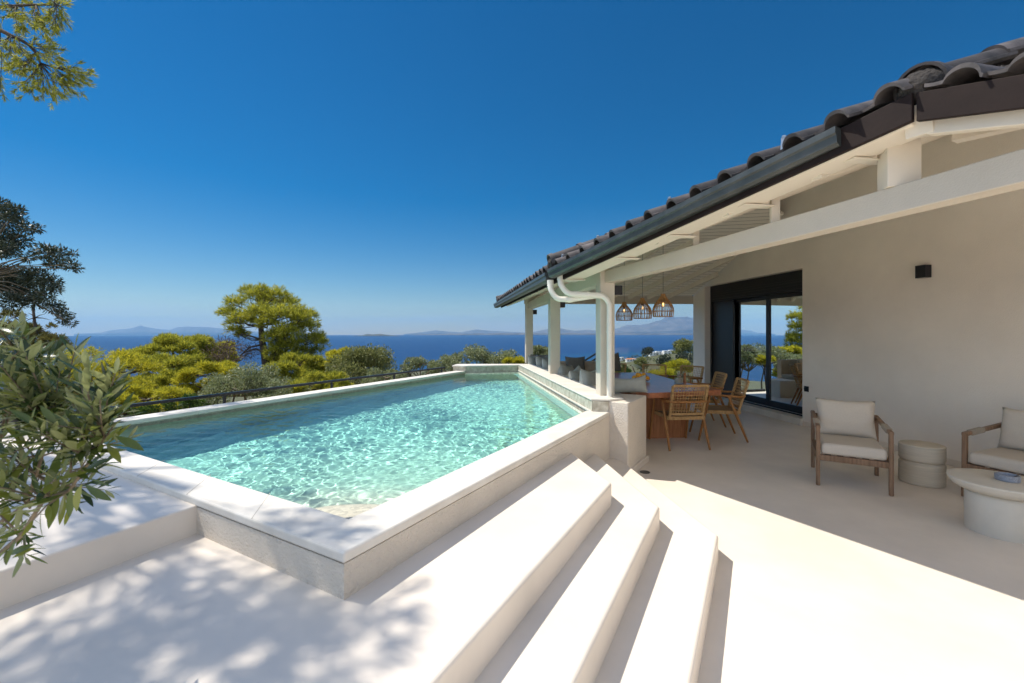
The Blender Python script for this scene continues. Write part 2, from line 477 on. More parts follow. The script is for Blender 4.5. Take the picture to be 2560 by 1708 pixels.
# mosaic lining
m, n, o = new_mat('beige_glass_mosaic')
b = N(n, 'ShaderNodeBsdfPrincipled'); b.inputs['Roughness'].default_value = 0.5
tc = N(n, 'ShaderNodeTexCoord'); vo = N(n, 'ShaderNodeTexVoronoi', i_Scale=42.0)
n.links.new(tc.outputs['Object'], vo.inputs['Vector'])
hs = N(n, 'ShaderNodeHueSaturation'); hs.inputs['Color'].default_value = (0.84,0.78,0.62,1)
sp = N(n, 'ShaderNodeSeparateColor'); n.links.new(vo.outputs['Color'], sp.inputs[0])
mr = N(n, 'ShaderNodeMapRange'); mr.inputs['To Min'].default_value = 0.80; mr.inputs['To Max'].default_value = 1.15
n.links.new(sp.outputs[0], mr.inputs[0]); n.links.new(mr.outputs[0], hs.inputs['Value'])
n.links.new(hs.outputs[0], b.inputs['Base Color']); n.links.new(b.outputs[0], o.inputs[0])
M['mosaic'] = m
vs, fs = gridmesh(0.08, floor_z, 0.10)
bm_ = MB().add(vs, fs)
basin = bm_.build('basin_floor', M['mosaic'], pool, smooth=True)
bw = MB()
for i in range(len(poly)):
    a, b2 = poly[i], poly[(i+1) % len(poly)]
    bw.add([(a.x,a.y,-0.95),(b2.x,b2.y,-0.95),(b2.x,b2.y,0.633),(a.x,a.y,0.633)], [(3,2,1,0)])
basinw = bw.build('basin_wall', M['mosaic'], pool)
# sunken ledge along the veranda side
lg = MB()
dR = (PFR-PR).normalized(); nR = Vector((-dR.y, dR.x))
lg.prism([P2(PR+nR*0.005), P2(PFR+nR*0.005), P2(PFR+nR*0.12), P2(PR+nR*0.12)], 0.45, 0.585)
lg.build('ledge', M['coping'], pool, bevel=0.01)

# water
def wave(x, y):
    h = 0
    for (dx, dy, k, a, ph) in WV:
        h += a*math.sin((dx*x+dy*y)*k+ph)
    return WATER + h
rnd = random.Random(4)
WV = []
for i in range(60):
    th = rnd.gauss(0.5, 1.0); lam = 0.050*(4.6**rnd.random())
    WV.append((math.cos(th), math.sin(th), 2*math.pi/lam, 0.00050*(lam/0.3)**1.35, rnd.uniform(0, 6.28)))
def wave_np(P):
    h = np.zeros(len(P))
    # slow drift of the phase so that the pattern never repeats
    wx = 0.05*np.sin(P[:,1]*2.3)+0.04*np.sin(P[:,0]*3.1+P[:,1]*1.7); wy = 0.05*np.sin(P[:,0]*2.7+1.0)+0.03*np.sin(P[:,1]*4.1)
    for (dx, dy, k, a, ph) in WV:
        h += a*np.sin((dx*(P[:,0]+wx)+dy*(P[:,1]+wy))*k+ph)
    patch = 0.85+0.35*np.sin(P[:,0]*1.1+P[:,1]*0.7)*np.sin(P[:,1]*0.9-P[:,0]*0.5+1)
    return h*patch + WATER
vs, fs = gridmesh(0.0098, lambda x, y: WATER, 0.06)
P = np.array(vs); P[:,2] = wave_np(P)
depth = [max(0.0, WATER - floor_z(p[0], p[1])) for p in P]
wm = bpy.data.meshes.new('water'); wm.from_pydata([tuple(p-np.array((-1.2,5.5,0))) for p in P], [], fs)
wm.polygons.foreach_set('use_smooth', [True]*len(wm.polygons))
at = wm.attributes.new('depth', 'FLOAT', 'POINT'); at.data.foreach_set('value', depth)
m, n, o = new_mat('pool_water')
ad = N(n, 'ShaderNodeAttribute', attribute_name='depth')
cc = N(n, 'ShaderNodeCombineColor')
for k, kk in enumerate((0.50, 0.028, 0.010)):     # absorption of a clear pool, per metre of depth, one crossing
    mu = N(n, 'ShaderNodeMath', operation='MULTIPLY'); mu.inputs[1].default_value = -kk; n.links.new(ad.outputs['Fac'], mu.inputs[0])
    ex = N(n, 'ShaderNodeMath', operation='EXPONENT'); n.links.new(mu.outputs[0], ex.inputs[0]); n.links.new(ex.outputs[0], cc.inputs[k])
rf = N(n, 'ShaderNodeBsdfRefraction'); rf.inputs['IOR'].default_value = 1.33; rf.inputs['Roughness'].default_value = 0.0
n.links.new(cc.outputs[0], rf.inputs['Color'])
gs = N(n, 'ShaderNodeBsdfGlossy', i_Roughness=0.0)
fr = N(n, 'ShaderNodeFresnel', i_IOR=1.33)
m2 = N(n, 'ShaderNodeMixShader'); n.links.new(fr.outputs[0], m2.inputs[0]); n.links.new(rf.outputs[0], m2.inputs[1]); n.links.new(gs.outputs[0], m2.inputs[2])
n.links.new(m2.outputs[0], o.inputs['Surface'])
M['water'] = m
wm.materials.append(m)
wt = bpy.data.objects.new('water', wm); COL.objects.link(wt); wt.parent = pool
sl.cycles.is_caustics_light = True
wt.cycles.is_caustics_caster = True
for ob in pool.children:
    if ob.name.startswith('basin') or ob.name.startswith('ledge'):
        ob.cycles.is_caustics_receiver = True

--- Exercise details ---
Copy the data exactly. Any picture it contains is to be omitted.

--- Exercise output ---
The Blender Python script for this scene continues. Write part 2, from line 477 on. More parts follow. The script is for Blender 4.5. Take the picture to be 2560 by 1708 pixels.
# mosaic lining
m, n, o = new_mat('beige_glass_mosaic')
b = N(n, 'ShaderNodeBsdfPrincipled'); b.inputs['Roughness'].default_value = 0.5
tc = N(n, 'ShaderNodeTexCoord'); vo = N(n, 'ShaderNodeTexVoronoi', i_Scale=42.0)
n.links.new(tc.outputs['Object'], vo.inputs['Vector'])
hs = N(n, 'ShaderNodeHueSaturation'); hs.inputs['Color'].default_value = (0.84,0.78,0.62,1)
sp = N(n, 'ShaderNodeSeparateColor'); n.links.new(vo.outputs['Color'], sp.inputs[0])
mr = N(n, 'ShaderNodeMapRange'); mr.inputs['To Min'].default_value = 0.80; mr.inputs['To Max'].default_value = 1.15
n.links.new(sp.outputs[0], mr.inputs[0]); n.links.new(mr.outputs[0], hs.inputs['Value'])
n.links.new(hs.outputs[0], b.inputs['Base Color']); n.links.new(b.outputs[0], o.inputs[0])
M['mosaic'] = m
vs, fs = gridmesh(0.08, floor_z, 0.10)
bm_ = MB().add(vs, fs)
basin = bm_.build('basin_floor', M['mosaic'], pool, smooth=True)
bw = MB()
for i in range(len(poly)):
    a, b2 = poly[i], poly[(i+1) % len(poly)]
    bw.add([(a.x,a.y,-0.95),(b2.x,b2.y,-0.95),(b2.x,b2.y,0.633),(a.x,a.y,0.633)], [(3,2,1,0)])
basinw = bw.build('basin_wall', M['mosaic'], pool)
# sunken ledge along the veranda side
lg = MB()
dR = (PFR-PR).normalized(); nR = Vector((-dR.y, dR.x))
lg.prism([P2(PR+nR*0.005), P2(PFR+nR*0.005), P2(PFR+nR*0.12), P2(PR+nR*0.12)], 0.45, 0.585)
lg.build('ledge', M['coping'], pool, bevel=0.01)

# water
def wave(x, y):
    h = 0
    for (dx, dy, k, a, ph) in WV:
        h += a*math.sin((dx*x+dy*y)*k+ph)
    return WATER + h
rnd = random.Random(4)
WV = []
for i in range(60):
    th = rnd.gauss(0.5, 1.0); lam = 0.050*(4.6**rnd.random())
    WV.append((math.cos(th), math.sin(th), 2*math.pi/lam, 0.00050*(lam/0.3)**1.35, rnd.uniform(0, 6.28)))
def wave_np(P):
    h = np.zeros(len(P))
    # slow drift of the phase so that the pattern never repeats
    wx = 0.05*np.sin(P[:,1]*2.3)+0.04*np.sin(P[:,0]*3.1+P[:,1]*1.7); wy = 0.05*np.sin(P[:,0]*2.7+1.0)+0.03*np.sin(P[:,1]*4.1)
    for (dx, dy, k, a, ph) in WV:
        h += a*np.sin((dx*(P[:,0]+wx)+dy*(P[:,1]+wy))*k+ph)
    patch = 0.85+0.35*np.sin(P[:,0]*1.1+P[:,1]*0.7)*np.sin(P[:,1]*0.9-P[:,0]*0.5+1)
    return h*patch + WATER
vs, fs = gridmesh(0.0098, lambda x, y: WATER, 0.06)
P = np.array(vs); P[:,2] = wave_np(P)
depth = [max(0.0, WATER - floor_z(p[0], p[1])) for p in P]
wm = bpy.data.meshes.new('water'); wm.from_pydata([tuple(p-np.array((-1.2,5.5,0))) for p in P], [], fs)
wm.polygons.foreach_set('use_smooth', [True]*len(wm.polygons))
at = wm.attributes.new('depth', 'FLOAT', 'POINT'); at.data.foreach_set('value', depth)
m, n, o = new_mat('pool_water')
ad = N(n, 'ShaderNodeAttribute', attribute_name='depth')
cc = N(n, 'ShaderNodeCombineColor')
for k, kk in enumerate((0.50, 0.028, 0.010)):     # absorption of a clear pool, per metre of depth, one crossing
    mu = N(n, 'ShaderNodeMath', operation='MULTIPLY'); mu.inputs[1].default_value = -kk; n.links.new(ad.outputs['Fac'], mu.inputs[0])
    ex = N(n, 'ShaderNodeMath', operation='EXPONENT'); n.links.new(mu.outputs[0], ex.inputs[0]); n.links.new(ex.outputs[0], cc.inputs[k])
rf = N(n, 'ShaderNodeBsdfRefraction'); rf.inputs['IOR'].default_value = 1.33; rf.inputs['Roughness'].default_value = 0.0
n.links.new(cc.outputs[0], rf.inputs['Color'])
gs = N(n, 'ShaderNodeBsdfGlossy', i_Roughness=0.0)
fr = N(n, 'ShaderNodeFresnel', i_IOR=1.33)
m2 = N(n, 'ShaderNodeMixShader'); n.links.new(fr.outputs[0], m2.inputs[0]); n.links.new(rf.outputs[0], m2.inputs[1]); n.links.new(gs.outputs[0], m2.inputs[2])
n.links.new(m2.outputs[0], o.inputs['Surface'])
M['water'] = m
wm.materials.append(m)
wt = bpy.data.objects.new('water', wm); COL.objects.link(wt); wt.parent = pool
sl.cycles.is_caustics_light = True
wt.cycles.is_caustics_caster = True
for ob in pool.children:
    if ob.name.startswith('basin') or ob.name.startswith('ledge'):
        ob.cycles.is_caustics_receiver = True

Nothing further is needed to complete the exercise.